Pairs Trading: Performance of a Relative-Value Arbitrage Rule by Gatev, Goetzmann and Rouwenhorst, the big empirical study that showed residual reversion made real money for decades, and was honest about how the edge thinned as the crowd arrived.

Pairs Trading: Quantitative Methods and Analysis by Ganapathy Vidyamurthy, the practitioner's walk through spreads, cointegration, and turning a mean-reverting leftover into an actual position.

Read those and you will understand why the part of a stock you were taught to ignore is the only part a serious desk ever looks at


Summary

A stock's daily move is mostly the market and the sector, with a thin company-specific leftover riding on top. That leftover is the residual, and it is the only part of the move that is genuinely about the business. Diversifying a normal book cancels those residuals out and leaves you holding pure forces, which is why your spread of names feels exactly like the index.

Stat-arb funds run it backwards.
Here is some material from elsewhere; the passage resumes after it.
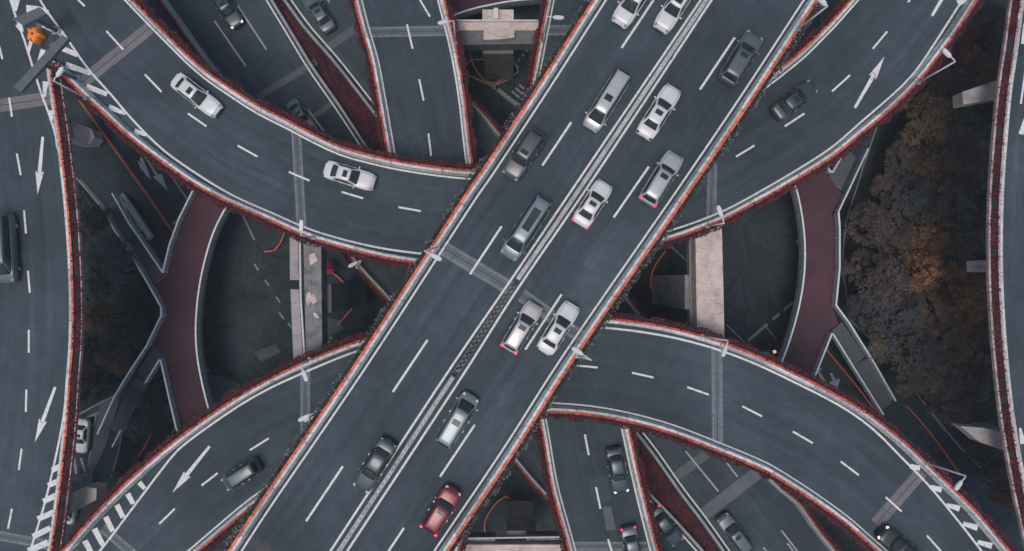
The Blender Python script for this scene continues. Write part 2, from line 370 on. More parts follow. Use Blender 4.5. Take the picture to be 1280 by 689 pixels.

They hedge the forces away and keep a giant basket of residuals, because the forces are close to unpredictable and the residual is not

Once the factors are stripped out, the leftover is stationary: it drifts from its mean and gets pulled back, and an Ornstein-Uhlenbeck process measures how hard and how fast. Standardize that deviation into an s-score, short what is too rich, buy what is too cheap, close as it reverts.

The trade is market-neutral by construction, the edge on any single name is thin, and the money comes from running it small across hundreds of names at once. It also decays, and the honest desks know it, which is why they never stop refreshing the model.

So here is the question to sit with. The next time you are proud of a stock pick, ask how much of that gain was the company and how much was just the market carrying your whole book

Because the part that was actually about the business was the thin leftover you probably never looked at, and it is the only part the smartest money in the world bothers to trade at all.